The Muslims had been attacked three times by the Makkans, at Badr, Uhud and the battle of Trenches. But look at the goodness of the Messenger (peace be upon him), when he heard that the Makkans were facing famine, he (peace be upon him) sent a supply of food and 500 gold coins. This incident exemplifies the remarkable character and compassion of the Messenger (peace be upon him) in the face of adversity. Despite having experienced hostility from the Makkans in the form of three battles, the Prophet’s response is a testament to his unwavering commitment to the principles of mercy, empathy and forgiveness.

Conquest of Makkah

The conquest of Makkah is a striking example of the Messenger’s (peace be upon him) forgiveness. After twenty years of hostility, he returned to Makkah with a mighty army. He (peace be upon him) entered humbly with a bowed head, no swagger, and no trappings of a conquering hero. Not a single person was killed during the conquest.

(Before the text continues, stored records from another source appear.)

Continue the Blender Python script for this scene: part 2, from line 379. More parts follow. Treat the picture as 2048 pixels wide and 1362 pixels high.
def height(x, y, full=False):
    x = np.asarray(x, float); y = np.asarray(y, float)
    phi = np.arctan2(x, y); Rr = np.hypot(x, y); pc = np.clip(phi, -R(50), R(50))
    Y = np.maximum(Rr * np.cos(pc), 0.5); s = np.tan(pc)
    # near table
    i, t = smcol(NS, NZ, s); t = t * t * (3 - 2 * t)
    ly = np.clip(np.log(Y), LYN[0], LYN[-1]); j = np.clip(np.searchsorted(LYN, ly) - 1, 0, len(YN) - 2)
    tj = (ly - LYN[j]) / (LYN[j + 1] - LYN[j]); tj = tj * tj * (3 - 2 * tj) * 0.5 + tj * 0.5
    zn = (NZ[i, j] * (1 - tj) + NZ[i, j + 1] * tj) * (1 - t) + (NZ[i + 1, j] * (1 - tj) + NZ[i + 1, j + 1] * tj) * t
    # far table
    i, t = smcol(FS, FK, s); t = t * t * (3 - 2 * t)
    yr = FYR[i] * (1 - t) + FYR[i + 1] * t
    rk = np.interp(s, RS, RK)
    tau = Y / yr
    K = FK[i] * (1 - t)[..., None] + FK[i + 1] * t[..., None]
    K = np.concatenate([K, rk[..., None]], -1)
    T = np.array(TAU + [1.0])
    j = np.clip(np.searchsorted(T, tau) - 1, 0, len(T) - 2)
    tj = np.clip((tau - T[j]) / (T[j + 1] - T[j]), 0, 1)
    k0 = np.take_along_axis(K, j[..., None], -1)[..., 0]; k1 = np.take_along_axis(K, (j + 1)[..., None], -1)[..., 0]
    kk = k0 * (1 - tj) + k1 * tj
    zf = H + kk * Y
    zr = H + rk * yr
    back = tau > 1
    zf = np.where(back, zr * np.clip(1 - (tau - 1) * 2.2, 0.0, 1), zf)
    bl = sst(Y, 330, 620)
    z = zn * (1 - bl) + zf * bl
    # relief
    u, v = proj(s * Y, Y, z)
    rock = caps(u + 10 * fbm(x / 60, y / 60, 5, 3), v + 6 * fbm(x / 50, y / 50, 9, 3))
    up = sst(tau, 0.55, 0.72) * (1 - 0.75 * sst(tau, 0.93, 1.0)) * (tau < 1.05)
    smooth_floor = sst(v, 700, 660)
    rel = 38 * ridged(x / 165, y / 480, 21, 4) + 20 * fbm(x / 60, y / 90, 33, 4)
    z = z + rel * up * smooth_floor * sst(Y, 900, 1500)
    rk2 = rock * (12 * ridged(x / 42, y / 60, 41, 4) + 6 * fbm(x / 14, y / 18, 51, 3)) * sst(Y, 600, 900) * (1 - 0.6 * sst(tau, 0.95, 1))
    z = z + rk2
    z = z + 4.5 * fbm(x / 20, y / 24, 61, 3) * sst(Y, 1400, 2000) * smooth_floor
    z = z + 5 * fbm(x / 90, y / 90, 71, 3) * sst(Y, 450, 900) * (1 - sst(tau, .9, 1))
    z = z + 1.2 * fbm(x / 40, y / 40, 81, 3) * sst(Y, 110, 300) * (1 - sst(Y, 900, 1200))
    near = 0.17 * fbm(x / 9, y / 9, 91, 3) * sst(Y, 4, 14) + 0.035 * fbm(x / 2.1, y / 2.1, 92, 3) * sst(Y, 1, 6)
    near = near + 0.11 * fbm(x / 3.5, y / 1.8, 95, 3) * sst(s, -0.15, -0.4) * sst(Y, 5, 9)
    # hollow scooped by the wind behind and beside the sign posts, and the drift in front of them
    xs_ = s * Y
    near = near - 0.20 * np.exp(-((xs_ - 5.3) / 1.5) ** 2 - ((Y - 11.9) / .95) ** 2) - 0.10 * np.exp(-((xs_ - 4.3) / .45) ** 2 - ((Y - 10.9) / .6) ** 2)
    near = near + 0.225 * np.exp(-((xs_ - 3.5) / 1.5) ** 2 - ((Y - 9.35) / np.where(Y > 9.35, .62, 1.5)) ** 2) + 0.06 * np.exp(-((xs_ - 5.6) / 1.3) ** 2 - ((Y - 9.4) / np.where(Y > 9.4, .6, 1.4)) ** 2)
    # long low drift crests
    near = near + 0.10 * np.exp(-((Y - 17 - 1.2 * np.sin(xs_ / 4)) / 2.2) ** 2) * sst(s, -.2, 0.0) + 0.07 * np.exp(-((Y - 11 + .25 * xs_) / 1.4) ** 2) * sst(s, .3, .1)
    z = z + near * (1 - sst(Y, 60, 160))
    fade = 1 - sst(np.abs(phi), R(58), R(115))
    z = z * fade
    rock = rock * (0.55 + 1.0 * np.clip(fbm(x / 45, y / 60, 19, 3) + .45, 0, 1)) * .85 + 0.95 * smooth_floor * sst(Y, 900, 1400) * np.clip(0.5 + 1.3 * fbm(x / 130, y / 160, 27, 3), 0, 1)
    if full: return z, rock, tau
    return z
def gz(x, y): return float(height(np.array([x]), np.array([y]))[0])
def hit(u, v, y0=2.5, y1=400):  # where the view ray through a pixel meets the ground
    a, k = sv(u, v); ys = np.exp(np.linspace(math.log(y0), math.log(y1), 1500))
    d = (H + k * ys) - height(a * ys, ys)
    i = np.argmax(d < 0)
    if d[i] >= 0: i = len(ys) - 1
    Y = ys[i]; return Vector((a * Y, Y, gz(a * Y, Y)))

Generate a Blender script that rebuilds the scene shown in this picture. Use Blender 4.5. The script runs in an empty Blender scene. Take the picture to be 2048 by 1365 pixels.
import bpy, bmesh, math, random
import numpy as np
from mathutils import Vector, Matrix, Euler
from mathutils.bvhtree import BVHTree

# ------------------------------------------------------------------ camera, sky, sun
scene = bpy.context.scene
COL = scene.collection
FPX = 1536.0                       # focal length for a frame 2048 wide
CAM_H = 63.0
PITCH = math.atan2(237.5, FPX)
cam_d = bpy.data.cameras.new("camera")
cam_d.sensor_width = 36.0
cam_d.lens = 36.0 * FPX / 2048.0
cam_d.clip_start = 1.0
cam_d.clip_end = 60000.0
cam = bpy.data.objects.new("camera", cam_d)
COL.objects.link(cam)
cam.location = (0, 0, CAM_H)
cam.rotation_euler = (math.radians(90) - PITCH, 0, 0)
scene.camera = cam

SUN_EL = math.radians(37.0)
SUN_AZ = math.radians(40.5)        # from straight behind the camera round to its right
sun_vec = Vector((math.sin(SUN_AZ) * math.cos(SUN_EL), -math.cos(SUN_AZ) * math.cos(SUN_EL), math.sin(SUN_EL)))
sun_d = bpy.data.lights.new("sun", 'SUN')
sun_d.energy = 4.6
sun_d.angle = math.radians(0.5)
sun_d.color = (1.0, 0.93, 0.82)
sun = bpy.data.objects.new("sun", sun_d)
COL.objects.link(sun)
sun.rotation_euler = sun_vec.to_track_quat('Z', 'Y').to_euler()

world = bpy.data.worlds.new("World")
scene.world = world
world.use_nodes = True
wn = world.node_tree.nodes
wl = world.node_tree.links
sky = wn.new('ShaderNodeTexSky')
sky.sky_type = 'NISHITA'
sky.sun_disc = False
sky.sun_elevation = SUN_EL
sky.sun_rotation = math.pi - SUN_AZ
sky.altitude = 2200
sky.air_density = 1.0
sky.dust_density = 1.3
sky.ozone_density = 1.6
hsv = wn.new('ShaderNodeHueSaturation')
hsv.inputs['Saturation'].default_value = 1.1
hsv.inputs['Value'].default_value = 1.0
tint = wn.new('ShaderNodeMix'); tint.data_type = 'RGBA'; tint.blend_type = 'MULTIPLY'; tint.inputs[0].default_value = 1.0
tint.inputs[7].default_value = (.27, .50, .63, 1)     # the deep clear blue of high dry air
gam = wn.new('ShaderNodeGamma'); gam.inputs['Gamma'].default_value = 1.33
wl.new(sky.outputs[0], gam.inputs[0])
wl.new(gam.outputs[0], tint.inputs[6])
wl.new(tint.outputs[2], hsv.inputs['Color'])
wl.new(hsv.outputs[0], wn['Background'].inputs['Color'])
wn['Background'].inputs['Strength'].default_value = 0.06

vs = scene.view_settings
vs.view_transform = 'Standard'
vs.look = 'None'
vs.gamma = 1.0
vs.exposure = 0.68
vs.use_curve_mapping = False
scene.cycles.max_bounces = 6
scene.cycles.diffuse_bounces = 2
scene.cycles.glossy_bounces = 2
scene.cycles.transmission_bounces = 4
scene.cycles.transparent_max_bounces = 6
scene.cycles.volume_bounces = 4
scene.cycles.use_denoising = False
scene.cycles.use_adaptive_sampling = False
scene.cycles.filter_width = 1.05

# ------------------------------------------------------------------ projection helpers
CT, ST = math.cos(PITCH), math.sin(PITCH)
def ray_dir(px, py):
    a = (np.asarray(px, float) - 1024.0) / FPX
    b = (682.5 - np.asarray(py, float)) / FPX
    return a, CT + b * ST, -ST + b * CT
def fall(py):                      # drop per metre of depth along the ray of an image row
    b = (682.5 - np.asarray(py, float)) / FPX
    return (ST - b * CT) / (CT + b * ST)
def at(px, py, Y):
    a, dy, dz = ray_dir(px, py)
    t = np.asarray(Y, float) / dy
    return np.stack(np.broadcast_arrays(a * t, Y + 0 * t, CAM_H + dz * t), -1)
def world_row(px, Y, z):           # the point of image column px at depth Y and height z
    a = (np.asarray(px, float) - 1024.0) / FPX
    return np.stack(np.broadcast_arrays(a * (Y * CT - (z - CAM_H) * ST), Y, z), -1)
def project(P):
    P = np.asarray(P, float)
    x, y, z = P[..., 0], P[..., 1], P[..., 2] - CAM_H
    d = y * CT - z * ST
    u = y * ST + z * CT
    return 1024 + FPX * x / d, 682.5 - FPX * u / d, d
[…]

Haykal describes the general amnesty: ‘There was the Quraysh among whom were people Muhammad knew had plotted to kill him, had persecuted him and inflicted upon him and his companions all kind of injury and harm, who fought him at Badr and at Uhud …There, the whole of Quraysh stood totally under Muhammad’s hand, indeed under his feet, totally subject to his command. His heart was free of injustice, of malice, of tyranny or false pride. In the most decisive moment, God gave him power over his enemy. But Muhammad chose to forgive, thereby giving humanity a perfect example of goodness, of truthfulness, of forgiveness.’ (The Life of Muhammad by Muhammad Husayn Haykal).

Why should I forgive the offender?

You will have played and re-played your personal tragedy and hurt movie many times. Now let go of the grudge, the bitterness and hatred because:

  • Letting go of past hurts gives you the freedom to secure the present and prepare for the future.
  • When you stop being a victim you can nourish new healthy ideas. Don’t waste time on hurtful activity.
  • You think that the offender doesn’t deserve forgiveness, but Allah said forgive! You’ve held onto it long enough; it’s time to let it go and enjoy the freedom that comes from forgiveness.